Fact: Burisma’s lawyers in 2016 were pressing U.S. and Ukrainian authorities to end the corruption investigations.


Burisma’s main U.S. lawyer John Buretta acknowledged in this February 2017 interview with a Ukraine newspaper that the company remained under investigation in 2016, until he negotiated for one case to be dismissed and the other to be settled by payment of a large tax penalty.


Documents released under an open records lawsuit show Burisma legal team was pressuring the State Department in February 2016 to end the corruption allegations against the gas firm and specifically invoked Hunter Biden’s name as part of the campaign.
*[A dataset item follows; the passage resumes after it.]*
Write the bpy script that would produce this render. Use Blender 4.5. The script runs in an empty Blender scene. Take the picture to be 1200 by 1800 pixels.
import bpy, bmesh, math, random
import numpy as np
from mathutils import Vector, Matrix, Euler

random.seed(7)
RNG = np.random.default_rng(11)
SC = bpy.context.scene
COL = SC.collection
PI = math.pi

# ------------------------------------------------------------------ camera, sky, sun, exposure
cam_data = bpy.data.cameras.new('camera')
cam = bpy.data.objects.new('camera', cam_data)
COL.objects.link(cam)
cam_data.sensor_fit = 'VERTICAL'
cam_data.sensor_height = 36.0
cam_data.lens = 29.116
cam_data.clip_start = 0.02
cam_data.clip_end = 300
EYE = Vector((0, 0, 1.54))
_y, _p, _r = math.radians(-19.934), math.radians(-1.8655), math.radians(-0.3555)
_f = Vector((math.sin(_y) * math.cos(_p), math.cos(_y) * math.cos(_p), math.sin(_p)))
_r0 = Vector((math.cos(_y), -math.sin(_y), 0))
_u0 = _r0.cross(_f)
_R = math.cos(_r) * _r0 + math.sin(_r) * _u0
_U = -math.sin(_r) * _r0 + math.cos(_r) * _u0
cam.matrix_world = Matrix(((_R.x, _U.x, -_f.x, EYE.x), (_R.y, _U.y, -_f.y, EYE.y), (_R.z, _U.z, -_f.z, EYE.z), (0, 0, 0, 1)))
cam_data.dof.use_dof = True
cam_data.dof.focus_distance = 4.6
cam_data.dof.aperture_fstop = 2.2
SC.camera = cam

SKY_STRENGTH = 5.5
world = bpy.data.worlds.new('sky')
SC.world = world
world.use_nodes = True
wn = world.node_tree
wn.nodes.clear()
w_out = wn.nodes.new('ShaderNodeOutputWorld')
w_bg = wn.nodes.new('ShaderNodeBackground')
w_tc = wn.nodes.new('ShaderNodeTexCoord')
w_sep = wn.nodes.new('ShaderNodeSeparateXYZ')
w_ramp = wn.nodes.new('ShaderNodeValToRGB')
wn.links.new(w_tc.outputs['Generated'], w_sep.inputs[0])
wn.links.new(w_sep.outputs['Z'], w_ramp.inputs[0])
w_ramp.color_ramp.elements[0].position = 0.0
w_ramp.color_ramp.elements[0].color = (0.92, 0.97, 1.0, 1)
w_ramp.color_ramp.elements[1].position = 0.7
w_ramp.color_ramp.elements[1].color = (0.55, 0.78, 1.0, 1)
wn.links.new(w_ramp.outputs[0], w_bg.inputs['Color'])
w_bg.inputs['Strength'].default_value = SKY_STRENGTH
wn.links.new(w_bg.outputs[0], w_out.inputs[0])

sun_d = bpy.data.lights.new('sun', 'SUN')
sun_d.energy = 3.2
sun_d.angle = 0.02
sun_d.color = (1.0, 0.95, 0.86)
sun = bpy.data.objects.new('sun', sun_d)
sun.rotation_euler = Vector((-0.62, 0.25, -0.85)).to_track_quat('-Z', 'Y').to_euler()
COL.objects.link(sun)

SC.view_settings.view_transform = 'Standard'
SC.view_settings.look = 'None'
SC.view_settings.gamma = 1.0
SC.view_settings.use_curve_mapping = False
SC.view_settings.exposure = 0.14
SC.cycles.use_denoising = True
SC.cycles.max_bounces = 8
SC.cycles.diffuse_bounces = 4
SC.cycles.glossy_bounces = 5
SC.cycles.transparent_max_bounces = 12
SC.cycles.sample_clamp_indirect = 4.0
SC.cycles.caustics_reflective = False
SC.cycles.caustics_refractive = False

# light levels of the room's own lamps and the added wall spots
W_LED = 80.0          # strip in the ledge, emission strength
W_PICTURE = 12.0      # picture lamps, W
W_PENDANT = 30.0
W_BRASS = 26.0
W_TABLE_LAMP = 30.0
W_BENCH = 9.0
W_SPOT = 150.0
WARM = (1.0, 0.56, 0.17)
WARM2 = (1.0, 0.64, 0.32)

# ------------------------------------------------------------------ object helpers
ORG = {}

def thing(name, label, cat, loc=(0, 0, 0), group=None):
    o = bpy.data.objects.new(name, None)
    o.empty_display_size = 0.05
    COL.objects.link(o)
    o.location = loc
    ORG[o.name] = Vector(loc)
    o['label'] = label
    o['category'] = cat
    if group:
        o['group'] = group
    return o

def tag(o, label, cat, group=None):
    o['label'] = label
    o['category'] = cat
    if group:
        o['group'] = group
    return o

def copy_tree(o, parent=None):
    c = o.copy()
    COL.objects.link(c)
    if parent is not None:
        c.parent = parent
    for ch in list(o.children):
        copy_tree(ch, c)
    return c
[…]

You can read those documents here.


In addition, immediately after Joe Biden succeeded in getting Shokin ousted, Burisma’s lawyers sought to meet with his successor as chief prosecutor to settle the case. Here is the Ukrainian prosecutors’ summary memo of one of their meetings with the firm’s lawyers.


Fact: There is substantial evidence Joe Biden and his office knew about the Burisma probe and his son’s role as a board member.


The New York Times reported in this December 2015 article that the Burisma investigation was ongoing and Hunter Biden’s role in the company was undercutting Joe Biden’s push to fight Ukrainian corruption. The article quoted the vice president’s office.


In addition, Hunter Biden acknowledged in this interview he had discussed his Burisma job with his father on one occasion and that his father responded by saying he hoped the younger Biden knew what he was doing.


And when America’s new ambassador to Ukraine was being confirmed in 2016 before the Senate she was specifically advised to refer questions about Hunter Biden, Burisma and the probe to Joe Biden’s VP office, according to these State Department documents.


Fact: Federal Ethics rules requires government officials to avoid taking policy actions affecting close relatives.


Office of Government Ethics rules require all government officials to recuse themselves from any policy actions that could impact a close relative or cause a reasonable person to see the appearance of a conflict of interest or question their impartiality.